◆ **Stated goal**: Each line of the material below should be reproduced exactly.

◆ **Source material**:
__________

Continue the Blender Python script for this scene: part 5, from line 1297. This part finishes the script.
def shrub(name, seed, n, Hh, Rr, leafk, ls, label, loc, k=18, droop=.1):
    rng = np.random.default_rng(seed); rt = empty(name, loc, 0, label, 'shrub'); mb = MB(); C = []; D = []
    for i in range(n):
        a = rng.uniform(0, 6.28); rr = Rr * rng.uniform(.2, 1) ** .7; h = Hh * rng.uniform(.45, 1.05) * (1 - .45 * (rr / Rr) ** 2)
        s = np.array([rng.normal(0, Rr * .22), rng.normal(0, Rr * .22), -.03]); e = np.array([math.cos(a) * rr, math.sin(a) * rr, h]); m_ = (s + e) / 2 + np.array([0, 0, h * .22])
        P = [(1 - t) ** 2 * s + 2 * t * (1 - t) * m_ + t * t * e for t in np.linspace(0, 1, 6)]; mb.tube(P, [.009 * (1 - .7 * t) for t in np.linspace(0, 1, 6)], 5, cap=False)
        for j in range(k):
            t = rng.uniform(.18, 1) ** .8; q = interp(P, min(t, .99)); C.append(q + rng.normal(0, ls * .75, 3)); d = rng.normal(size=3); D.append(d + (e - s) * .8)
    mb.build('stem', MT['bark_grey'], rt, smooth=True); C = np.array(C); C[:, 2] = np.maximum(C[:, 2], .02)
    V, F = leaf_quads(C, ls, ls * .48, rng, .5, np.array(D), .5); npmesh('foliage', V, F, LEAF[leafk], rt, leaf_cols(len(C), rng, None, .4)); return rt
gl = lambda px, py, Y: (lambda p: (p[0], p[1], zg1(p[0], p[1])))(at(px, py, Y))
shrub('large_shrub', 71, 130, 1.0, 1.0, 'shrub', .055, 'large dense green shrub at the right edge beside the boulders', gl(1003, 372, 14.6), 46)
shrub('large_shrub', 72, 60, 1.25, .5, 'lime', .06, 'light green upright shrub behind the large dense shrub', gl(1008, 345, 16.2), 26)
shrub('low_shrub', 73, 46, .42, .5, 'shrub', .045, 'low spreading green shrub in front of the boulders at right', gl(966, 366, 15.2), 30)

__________

◆ **The output**:
Continue the Blender Python script for this scene: part 5, from line 1297. This part finishes the script.
def shrub(name, seed, n, Hh, Rr, leafk, ls, label, loc, k=18, droop=.1):
    rng = np.random.default_rng(seed); rt = empty(name, loc, 0, label, 'shrub'); mb = MB(); C = []; D = []
    for i in range(n):
        a = rng.uniform(0, 6.28); rr = Rr * rng.uniform(.2, 1) ** .7; h = Hh * rng.uniform(.45, 1.05) * (1 - .45 * (rr / Rr) ** 2)
        s = np.array([rng.normal(0, Rr * .22), rng.normal(0, Rr * .22), -.03]); e = np.array([math.cos(a) * rr, math.sin(a) * rr, h]); m_ = (s + e) / 2 + np.array([0, 0, h * .22])
        P = [(1 - t) ** 2 * s + 2 * t * (1 - t) * m_ + t * t * e for t in np.linspace(0, 1, 6)]; mb.tube(P, [.009 * (1 - .7 * t) for t in np.linspace(0, 1, 6)], 5, cap=False)
        for j in range(k):
            t = rng.uniform(.18, 1) ** .8; q = interp(P, min(t, .99)); C.append(q + rng.normal(0, ls * .75, 3)); d = rng.normal(size=3); D.append(d + (e - s) * .8)
    mb.build('stem', MT['bark_grey'], rt, smooth=True); C = np.array(C); C[:, 2] = np.maximum(C[:, 2], .02)
    V, F = leaf_quads(C, ls, ls * .48, rng, .5, np.array(D), .5); npmesh('foliage', V, F, LEAF[leafk], rt, leaf_cols(len(C), rng, None, .4)); return rt
gl = lambda px, py, Y: (lambda p: (p[0], p[1], zg1(p[0], p[1])))(at(px, py, Y))
shrub('large_shrub', 71, 130, 1.0, 1.0, 'shrub', .055, 'large dense green shrub at the right edge beside the boulders', gl(1003, 372, 14.6), 46)
shrub('large_shrub', 72, 60, 1.25, .5, 'lime', .06, 'light green upright shrub behind the large dense shrub', gl(1008, 345, 16.2), 26)
shrub('low_shrub', 73, 46, .42, .5, 'shrub', .045, 'low spreading green shrub in front of the boulders at right', gl(966, 366, 15.2), 30)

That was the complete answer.